(VIDEO) Space shuttle Atlantis lands safely in California
The space shuttle Atlantis and its crew of seven returned to Earth today, ending their successful Hubble space telescope repair mission in California after stormy weather prevented a return to Nasa’s home base in Florida.
Mission control waited as long as possible for the weather to improve before finally giving up and directing commander Scott Altman and his crew to the Mojave desert.
Atlantis swooped through a clear morning sky and touched down on the runway at Edwards air force base.
“Welcome home, Atlantis,” mission control radioed once the shuttle came to a safe stop. “Congratulations on a very successful mission giving Hubble a new set of eyes.”
“It was a thrill from start to finish,” Altman replied. “We’ve had a great ride.”
After 13 days in orbit, many of them tending to Hubble, Altman and his crew were anxious to be back on the ground. They were supposed to land on Friday in Florida, but Nasa kept the astronauts circling the world in case thunderstorms from a lingering low-pressure system eased up.
The weather did not improve enough, and mission control aborted plans to land at Kennedy space centre.
Nasa loses at least a week of work and close to $2m in transport costs by landing in California, and the astronauts will have to wait another day to be reunited with their families, who were in Florida. The last shuttle landing at Edwards was in November.
Atlantis ended up circling the Earth 197 times and logged 5.3m miles during its journey.
The astronauts left behind a refurbished Hubble that scientists say is better than ever and should keep producing pictures of the universe for another five to 10 years. They carried out five space walks to give the 19-year-old observatory new scientific instruments, pointing devices and batteries, and fix a pair of broken instruments, something never before attempted. Stuck bolts and other difficulties made much of the work harder than expected.
The $1bn overhaul was the last for Hubble: with space shuttles retiring next year, no more astronauts will visit the telescope, and Nasa expects to steer it into the Pacific sometime in the early 2020s.

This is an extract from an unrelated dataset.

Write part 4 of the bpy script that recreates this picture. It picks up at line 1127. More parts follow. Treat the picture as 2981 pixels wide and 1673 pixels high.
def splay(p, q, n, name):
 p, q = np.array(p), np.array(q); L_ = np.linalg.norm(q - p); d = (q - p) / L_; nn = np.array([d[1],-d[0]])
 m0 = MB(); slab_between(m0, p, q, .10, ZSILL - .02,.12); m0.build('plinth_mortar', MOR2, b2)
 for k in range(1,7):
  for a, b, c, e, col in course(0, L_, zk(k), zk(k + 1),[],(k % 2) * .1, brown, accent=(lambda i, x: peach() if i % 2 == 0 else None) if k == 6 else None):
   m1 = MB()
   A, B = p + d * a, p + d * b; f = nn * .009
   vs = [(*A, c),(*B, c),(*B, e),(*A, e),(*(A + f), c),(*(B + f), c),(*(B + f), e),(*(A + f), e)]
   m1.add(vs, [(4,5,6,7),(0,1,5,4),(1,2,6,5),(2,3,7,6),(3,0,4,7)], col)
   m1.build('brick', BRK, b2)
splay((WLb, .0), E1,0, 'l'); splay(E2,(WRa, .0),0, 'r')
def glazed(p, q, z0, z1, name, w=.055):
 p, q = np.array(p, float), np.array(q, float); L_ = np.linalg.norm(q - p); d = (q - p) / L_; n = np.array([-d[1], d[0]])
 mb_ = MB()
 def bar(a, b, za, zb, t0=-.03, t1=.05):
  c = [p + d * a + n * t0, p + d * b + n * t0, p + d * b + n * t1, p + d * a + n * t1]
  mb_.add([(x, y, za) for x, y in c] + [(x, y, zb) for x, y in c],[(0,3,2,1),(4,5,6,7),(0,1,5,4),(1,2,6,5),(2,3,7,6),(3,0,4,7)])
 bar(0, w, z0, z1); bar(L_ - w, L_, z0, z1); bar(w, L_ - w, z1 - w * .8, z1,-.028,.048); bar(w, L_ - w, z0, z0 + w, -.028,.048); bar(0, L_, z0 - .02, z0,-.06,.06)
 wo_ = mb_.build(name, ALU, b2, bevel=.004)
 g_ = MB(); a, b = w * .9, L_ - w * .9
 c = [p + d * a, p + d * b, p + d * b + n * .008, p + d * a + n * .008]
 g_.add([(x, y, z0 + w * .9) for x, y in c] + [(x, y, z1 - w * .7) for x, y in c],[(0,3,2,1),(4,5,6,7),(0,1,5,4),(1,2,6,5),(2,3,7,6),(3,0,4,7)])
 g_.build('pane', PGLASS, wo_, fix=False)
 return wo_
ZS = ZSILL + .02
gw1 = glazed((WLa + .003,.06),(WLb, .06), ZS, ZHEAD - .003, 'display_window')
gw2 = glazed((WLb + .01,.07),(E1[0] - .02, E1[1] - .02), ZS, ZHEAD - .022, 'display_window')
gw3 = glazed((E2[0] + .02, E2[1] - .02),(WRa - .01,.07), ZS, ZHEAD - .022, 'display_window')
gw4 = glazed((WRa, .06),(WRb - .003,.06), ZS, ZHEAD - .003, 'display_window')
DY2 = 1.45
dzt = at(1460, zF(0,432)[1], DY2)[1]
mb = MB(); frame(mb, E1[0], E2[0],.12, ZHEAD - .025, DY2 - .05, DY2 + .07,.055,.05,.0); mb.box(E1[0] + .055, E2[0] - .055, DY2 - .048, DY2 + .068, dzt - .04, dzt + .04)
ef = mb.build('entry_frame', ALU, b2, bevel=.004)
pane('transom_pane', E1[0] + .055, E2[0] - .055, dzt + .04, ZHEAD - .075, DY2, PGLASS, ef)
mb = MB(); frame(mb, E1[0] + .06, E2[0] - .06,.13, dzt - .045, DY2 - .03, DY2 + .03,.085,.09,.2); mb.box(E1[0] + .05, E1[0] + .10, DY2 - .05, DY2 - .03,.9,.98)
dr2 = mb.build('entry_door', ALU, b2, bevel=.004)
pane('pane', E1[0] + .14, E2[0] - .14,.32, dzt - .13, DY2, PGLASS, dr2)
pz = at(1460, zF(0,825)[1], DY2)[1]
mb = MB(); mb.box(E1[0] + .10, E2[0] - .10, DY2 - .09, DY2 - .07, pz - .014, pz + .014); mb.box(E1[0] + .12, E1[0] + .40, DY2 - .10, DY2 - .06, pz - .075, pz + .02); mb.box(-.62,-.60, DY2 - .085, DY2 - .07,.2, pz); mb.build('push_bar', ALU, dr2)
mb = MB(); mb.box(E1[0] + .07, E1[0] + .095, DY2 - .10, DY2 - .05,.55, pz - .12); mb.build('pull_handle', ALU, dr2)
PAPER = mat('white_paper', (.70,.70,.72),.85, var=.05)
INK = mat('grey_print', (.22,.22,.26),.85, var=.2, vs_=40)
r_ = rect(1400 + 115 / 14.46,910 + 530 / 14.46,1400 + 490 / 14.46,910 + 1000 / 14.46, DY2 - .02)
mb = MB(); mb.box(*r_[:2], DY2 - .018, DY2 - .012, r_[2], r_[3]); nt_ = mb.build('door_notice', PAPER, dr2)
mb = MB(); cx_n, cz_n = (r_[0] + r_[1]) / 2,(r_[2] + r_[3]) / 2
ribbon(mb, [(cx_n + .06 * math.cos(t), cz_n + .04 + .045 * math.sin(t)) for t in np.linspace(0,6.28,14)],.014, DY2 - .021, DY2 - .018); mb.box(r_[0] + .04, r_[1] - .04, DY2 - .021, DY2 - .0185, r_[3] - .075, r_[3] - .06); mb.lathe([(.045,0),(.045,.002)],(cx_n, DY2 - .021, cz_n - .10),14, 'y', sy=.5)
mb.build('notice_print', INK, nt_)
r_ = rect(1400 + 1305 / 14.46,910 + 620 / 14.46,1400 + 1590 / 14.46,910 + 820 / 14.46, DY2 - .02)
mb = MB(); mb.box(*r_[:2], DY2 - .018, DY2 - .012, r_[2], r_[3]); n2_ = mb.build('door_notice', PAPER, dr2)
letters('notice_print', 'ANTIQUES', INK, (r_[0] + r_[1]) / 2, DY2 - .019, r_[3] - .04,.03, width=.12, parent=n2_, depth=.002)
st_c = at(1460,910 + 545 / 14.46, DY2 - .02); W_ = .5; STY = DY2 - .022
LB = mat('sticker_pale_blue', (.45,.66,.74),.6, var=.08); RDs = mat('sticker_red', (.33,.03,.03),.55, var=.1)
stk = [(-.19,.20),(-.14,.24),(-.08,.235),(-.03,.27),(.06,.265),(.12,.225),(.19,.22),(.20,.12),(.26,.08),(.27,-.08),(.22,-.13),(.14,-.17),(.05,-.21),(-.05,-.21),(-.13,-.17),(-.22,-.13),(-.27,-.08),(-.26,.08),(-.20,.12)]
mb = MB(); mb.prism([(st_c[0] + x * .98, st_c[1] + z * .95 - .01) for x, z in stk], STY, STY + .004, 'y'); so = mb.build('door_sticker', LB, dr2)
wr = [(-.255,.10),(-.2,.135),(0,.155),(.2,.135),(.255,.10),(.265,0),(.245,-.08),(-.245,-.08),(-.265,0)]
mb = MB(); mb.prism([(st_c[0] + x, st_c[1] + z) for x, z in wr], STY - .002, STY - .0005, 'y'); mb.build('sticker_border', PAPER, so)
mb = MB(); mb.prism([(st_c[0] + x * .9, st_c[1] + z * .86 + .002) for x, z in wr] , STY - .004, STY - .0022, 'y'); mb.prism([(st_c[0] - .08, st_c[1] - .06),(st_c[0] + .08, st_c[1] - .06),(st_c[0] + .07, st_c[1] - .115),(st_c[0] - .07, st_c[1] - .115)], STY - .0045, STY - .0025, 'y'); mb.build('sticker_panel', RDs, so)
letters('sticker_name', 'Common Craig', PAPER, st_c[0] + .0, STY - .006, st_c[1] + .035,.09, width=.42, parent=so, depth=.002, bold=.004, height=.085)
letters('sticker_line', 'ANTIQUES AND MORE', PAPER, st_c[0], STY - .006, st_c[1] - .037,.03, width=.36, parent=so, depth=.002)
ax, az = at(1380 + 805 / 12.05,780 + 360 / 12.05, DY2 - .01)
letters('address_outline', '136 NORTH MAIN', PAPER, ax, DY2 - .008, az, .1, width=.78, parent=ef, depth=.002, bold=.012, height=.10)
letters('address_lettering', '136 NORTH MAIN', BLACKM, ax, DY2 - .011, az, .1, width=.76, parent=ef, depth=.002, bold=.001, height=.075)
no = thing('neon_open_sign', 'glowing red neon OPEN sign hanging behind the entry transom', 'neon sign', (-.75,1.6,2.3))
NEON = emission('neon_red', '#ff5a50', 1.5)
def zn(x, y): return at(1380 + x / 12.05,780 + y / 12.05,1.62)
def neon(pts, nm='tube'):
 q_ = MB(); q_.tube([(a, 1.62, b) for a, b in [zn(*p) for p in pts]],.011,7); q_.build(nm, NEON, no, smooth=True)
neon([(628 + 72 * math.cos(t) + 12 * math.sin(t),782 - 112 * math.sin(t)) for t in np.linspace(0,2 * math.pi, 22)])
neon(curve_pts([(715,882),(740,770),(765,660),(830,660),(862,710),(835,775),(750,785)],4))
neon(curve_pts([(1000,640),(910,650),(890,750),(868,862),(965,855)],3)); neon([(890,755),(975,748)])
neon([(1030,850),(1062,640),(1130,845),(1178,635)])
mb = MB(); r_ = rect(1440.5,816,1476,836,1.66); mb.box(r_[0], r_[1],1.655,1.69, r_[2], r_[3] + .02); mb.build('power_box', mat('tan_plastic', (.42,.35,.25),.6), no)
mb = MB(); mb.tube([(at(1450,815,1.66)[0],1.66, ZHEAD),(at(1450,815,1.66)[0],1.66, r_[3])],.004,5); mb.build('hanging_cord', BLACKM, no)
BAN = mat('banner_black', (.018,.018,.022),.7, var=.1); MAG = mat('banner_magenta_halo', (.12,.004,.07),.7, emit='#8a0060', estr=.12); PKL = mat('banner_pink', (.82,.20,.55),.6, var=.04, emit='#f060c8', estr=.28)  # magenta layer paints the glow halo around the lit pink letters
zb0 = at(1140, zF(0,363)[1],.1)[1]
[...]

The astronauts brought back the old wide-field camera they removed so it can be displayed at the Smithsonian Institution. The replacement camera and other new instruments will enable Hubble to peer deeper into the universe.
It will take almost all summer for scientists to check all the new telescope systems. Nasa expects to release the first picture in early September.
This mission almost did not happen. It was cancelled in 2004, a year after the Columbia tragedy, because of the dangers of flying into a 350-mile-high orbit that did not offer any shelter in case Atlantis suffered damage from launch debris or space junk. The public protest was intense, and Nasa reinstated the flight after developing a rescue plan and shuttle repair kits.
The shuttle Endeavour was on standby for a possible rescue mission until late last week, after inspections found Atlantis’s thermal shielding to be solid for re-entry.